Более подробно подает истории Азазеля А. Голан. Он связывает его с понятием Черный бог. «Потому у древних евреев козел олицетворял злого духа Азаела (или Азазела), который как говорится в «Книге Еноха», научил мужчин войне, а женщин блуду. Но во 2 тыс. до н. э. еще помнили, что «злой дух» это же бог. Из стада выбирали двух одинаковых козлов и приносили их в жертву двум богам: Иагве и Азазелу, распределяя этих козлов между богами по жребию. Форма имени Азазел, по-видимому, состоит из aziz «могучий» и el «бог». В варианте Азаел aza — это, очевидно, уже рассматривавшиеся выше название змея, сохранившиеся, в частности, в польском Jaze. Таким образом, Аза(з)ел значит «змей-бог» [Голан 1993: 195].
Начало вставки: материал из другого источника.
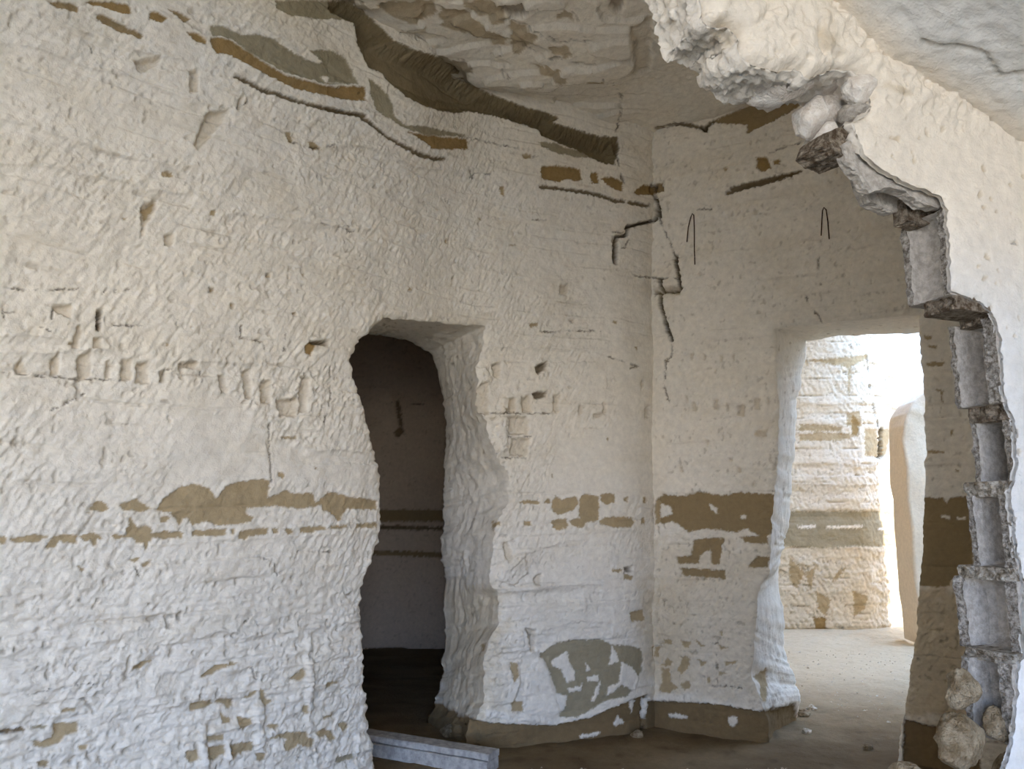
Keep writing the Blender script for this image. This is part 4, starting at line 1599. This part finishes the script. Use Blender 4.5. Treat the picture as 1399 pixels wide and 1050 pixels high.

Думается, что окончательный вариант этого имени у автора сформировался на базе контаминации др. — евр. Аза-(з)Эл — «бог-козел» и «итальянского» имени Фиелло, которое фигурировало в ранней редакции романа:

«Маргарита повиновалась и села.

— Кто вы такой? — шепнула она, с ужасом глядя на Фиелло.
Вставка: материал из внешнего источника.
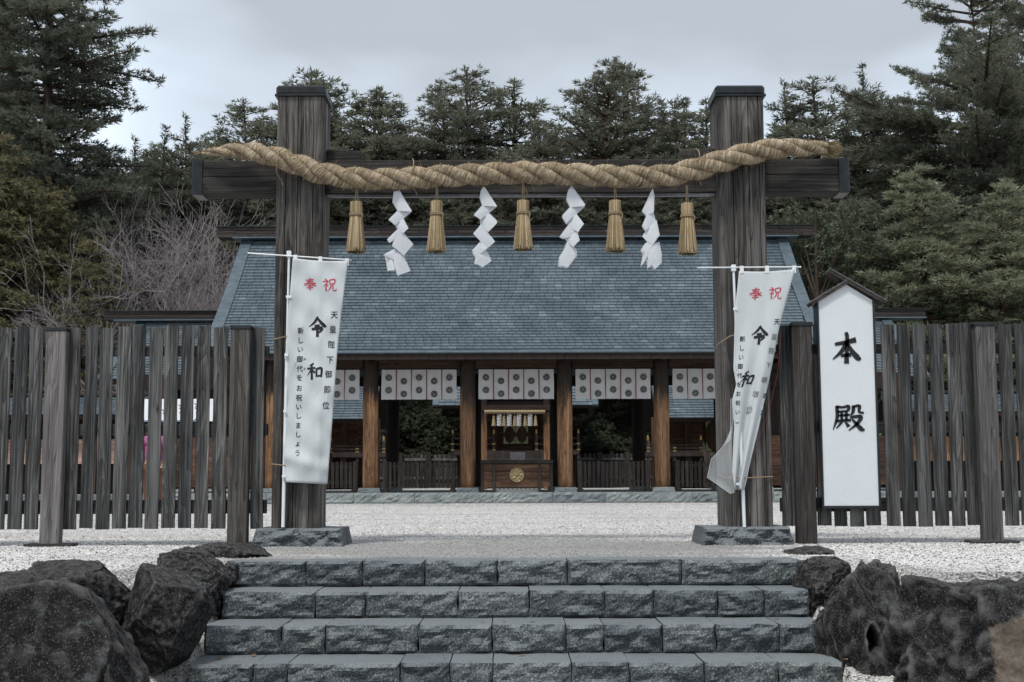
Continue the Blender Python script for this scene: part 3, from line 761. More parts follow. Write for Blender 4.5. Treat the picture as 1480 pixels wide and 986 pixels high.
cum = [0.0]
for i in range(1, len(P3)): cum.append(cum[-1] + (P3[i] - P3[i - 1]).length)
PITCHR = 0.71
NST = 3
def strand_center(i, k_, frac=0.52):
    d = (P3[min(i + 1, len(P3) - 1)] - P3[max(i - 1, 0)]).normalized()
    up = Vector((0, 0, 1)); side = d.cross(up).normalized(); up = side.cross(d)
    a = -2 * math.pi * (cum[i] / PITCHR) + 2 * math.pi * k_ / NST
    return P3[i] + (up * math.cos(a) - side * math.sin(a)) * (RR[i] * frac), a, d, side, up
last = next(i for i, p in enumerate(path) if p[0] > 1202)
for k_ in range(NST):
    cen = [strand_center(i, k_)[0] for i in range(last)]
    v = []; uvs = []; n_ = 18
    for i, c in enumerate(cen):
        d = (cen[min(i + 1, last - 1)] - cen[max(i - 1, 0)]).normalized()
        x = d.cross(Vector((0, 1, 0.01))).normalized(); y = d.cross(x)
        for a in range(n_):
            th = 2 * math.pi * a / n_
            r_ = RR[i] * 0.52 * (1 + 0.035 * math.sin(cum[i] * 420 + k_ + 2 * noise.noise(Vector((cum[i] * 9, th, 1)))) + 0.08 * noise.noise(Vector((cum[i] * 60 + th * 1.2, th, k_))) + 0.05 * noise.noise(Vector((cum[i] * 7, th * 2, k_ + 9))))
            v.append(c + (x * math.cos(th) + y * math.sin(th)) * r_)
    mb = MB(); f = [(j * n_ + i, j * n_ + (i + 1) % n_, (j + 1) * n_ + (i + 1) % n_, (j + 1) * n_ + i) for j in range(last - 1) for i in range(n_)]
    f += [tuple(range(n_))[::-1], tuple((last - 1) * n_ + i for i in range(n_))]
    mb.add(v, f); o = obj('strand', mb, 'straw', rope, smooth=True)
    ul = o.data.uv_layers.new(name='UVMap')
    for pl in o.data.polygons:
        for li in pl.loop_indices:
            vi = o.data.loops[li].vertex_index; ring, a = divmod(vi, n_)
            aa = a if not (a == 0 and any(o.data.loops[q].vertex_index % n_ == n_ - 1 for q in pl.loop_indices)) else n_
            ul.data[li].uv = (cum[ring] + 0.35 * aa / n_ * 0.1, aa / n_ * 0.25)
# loose straw sticking out all along, and the frayed right end
def straws(name, P, D, L, Wd, mat, parent, bend=0.3):
    """thin triangular-prism-free blades: two crossed triangles each"""
    P = np.array(P); D = np.array(D); m = len(P); L = np.array(L)[:, None]
    D /= np.linalg.norm(D, axis=1)[:, None]
    Rn = rng.normal(size=(m, 3)); A = np.cross(D, Rn); A /= np.linalg.norm(A, axis=1)[:, None]
    B = np.cross(D, A)
    mid = P + D * L * 0.55 + A * L * bend * 0.12
    tip = P + D * L + A * L * bend * 0.35
    w = Wd
    V = np.stack([P - B * w, P + B * w, mid - B * w, mid + B * w, tip, mid + A * w], 1)
    b = (np.arange(m) * 6)[:, None, None]
    F = np.array([[0, 1, 3], [0, 3, 2], [2, 3, 4], [0, 5, 1]])[None] + b
    loc = wloc(parent)
    V = V.reshape(-1, 3) - np.array(loc)
    return np_mesh(name, V, F.reshape(-1, 3), mat, (0, 0, 0), parent, kind='stuff')
P, D, L = [], [], []
for q in range(12000):
    i = random.randrange(5, last); k_ = random.randrange(NST)
    c, a, d, side, up = strand_center(i, k_)
    th = random.uniform(0, 6.283); rad = (up * math.cos(th) + side * math.sin(th))
    if (c + rad * 0.1 - P3[i]).dot(rad) < 0.02: continue
    P.append(c + rad * RR[i] * 0.52); D.append(rad * 0.5 + d * random.uniform(-0.6, 1.2) + Vector((random.gauss(0, .4), random.gauss(0, .4), random.gauss(0, .4))))
    L.append(random.choice((0.015, 0.02, 0.03)) if random.random() < 0.96 else random.uniform(0.04, 0.12))
straws('loose_straw', P, D, L, 0.0017, 'straw_loose', rope)
P, D, L = [], [], []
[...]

Фиелло, и конечно, — ответил тот, — Фиелло!» [Булгаков 1992: 140].

Мрачный персонаж Абадонна довольно хорошо был разъяснен еще в словаре М.И. Михельсона, которым, видимо, пользовался М.А. Булгаков [Михельсон 1902: 1. См. также: Аверинцев 1980: 23]: «Аббадона (Авадон) — ангел бездны». Имя это уже встречалось в названиях стихотворения В.А. Жуковского («Аббаддонна»). У М.А. Булгакова оно впервые появляется в «Белой гвардии» в форме Авадон:

«Он молод. Но мерзлости в нем, как в тысячелетнем дьяволе. Как он склоняет на разврат, на порок, и трубят боевые трубы грешных полчищ, и виден над полями лик сатаны, идущего за ним.

— Троцкого?

— Да, это имя его, которое он принял. А в настоящее его имя по-еврейски Авадон, а по-гречески Аполлон, значит губитель»
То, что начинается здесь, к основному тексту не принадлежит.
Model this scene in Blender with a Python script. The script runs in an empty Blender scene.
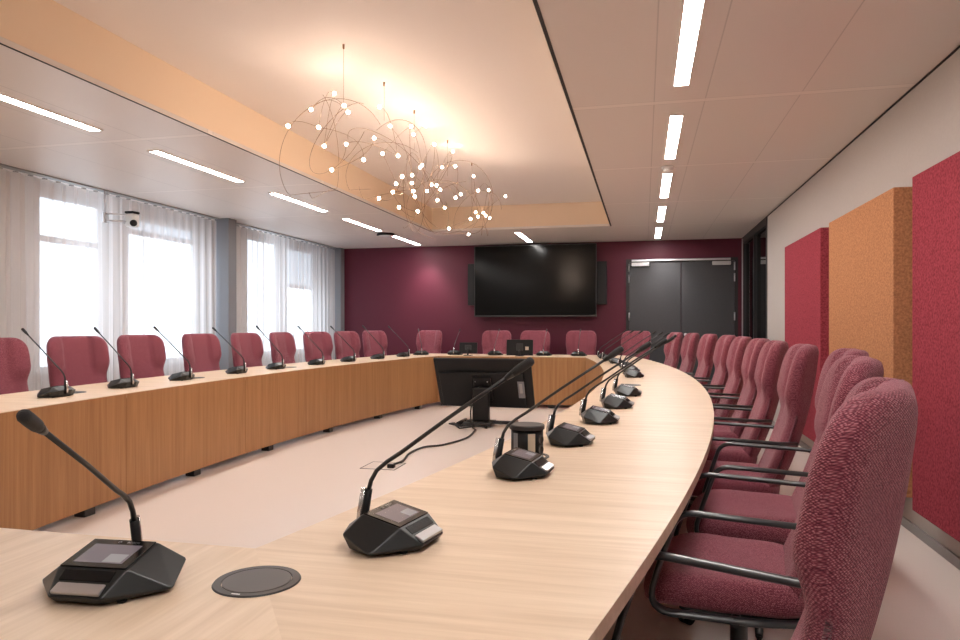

Это древнееврейское имя из Ветхого завета. Автор романа лишь слегка итальянизировал это имя, сохранив основное его значение — «погибель».

Имя красавицы-вампира Геллы, как будто легко этимологизируется с помощью английского слова hell — «ад» [Макарова, Абрамкин 1994: 227], тем более, что М.А. Булгаков действительно знал английский язык. Но это было бы не в его манере. В скандинавской мифологии Гелла была богиней смерти, «сестрой волка и змеи» [Афанасьев 1869: 16]. Имя Гелла можно скорее соотнести с греческим Ελλη — в греческой мифологии дочь Афаманта и богини облаков Нефелы. Здесь вроде бы чет никаких параллелей с булгаковской Геллой. Оказывается, есть. Греческая Гелла, согласно мифу, утонула в проливе, затем якобы названном ее именем (Геллеспонт, сейчас Дарданеллы). И девушки, которым случалось утонуть, получали название гелла. Автор романа мог прочитать об этих девушках в том же словаре Брокгауза и Ефрона.

Обращает на себя внимание изящная, на итальянский манер, огласовка с удвоенными согласными имен Абадонна, Азазелло, Гелла (при этом два последних имени даже рифмуются).

При анализе художественного произведения нельзя недооценивать роль такого структурного компонента, каким являются имена собственные. По этому поводу весьма уместно привести гениальное высказывание П.А. Флоренского: «Итак, несомненно, в художестве — внутренняя необходимость имен — порядка не меньшего, нежели таковая же именуемых образов. Эти образы, впрочем, суть не иное что, как имена в развернутом виде. Полное развертывание этих свитых в себя духовных центров осуществляется целым произведением, каковое есть пространство силового поля соответствующих имен. Художественные же образы — промежуточные степени такого самораскрытия имен в пространство произведения — то тело, в которое облекается самое первое из проявлений незримой и неслышной, недоступной ни восприятию, ни постижению в себе и для себя существующей духовной сущности — имя» [Флоренский 1993: 17].

Как мы убедились, антропонимы в романе оказываются тем ключиком, который способен приоткрыть дверь в пока еще не до конца познанную суть романа, в неразгаданную тайну творческой лаборатории его автора.

Все демононимы (Воланд, Бегемот, Гелла, Азазелло, Абадонна, Коровьев-Фагот) имеют конкретные литературные источники, однако при этом ощущается стремление М.А. Булгакова отбирать имена не явно «дьявольские», а более близкие по фонетическому облику к антропонимам. С одной стороны, это не вызывает у широкого круга читателей представления о литературных реминисценциях. С другой стороны, фонетический облик демононимов заставляет забывать, что соответствующие этим именам персонажи являются представителями космоса, а не реального мира (то есть писатель создает эффект реальности вымысла).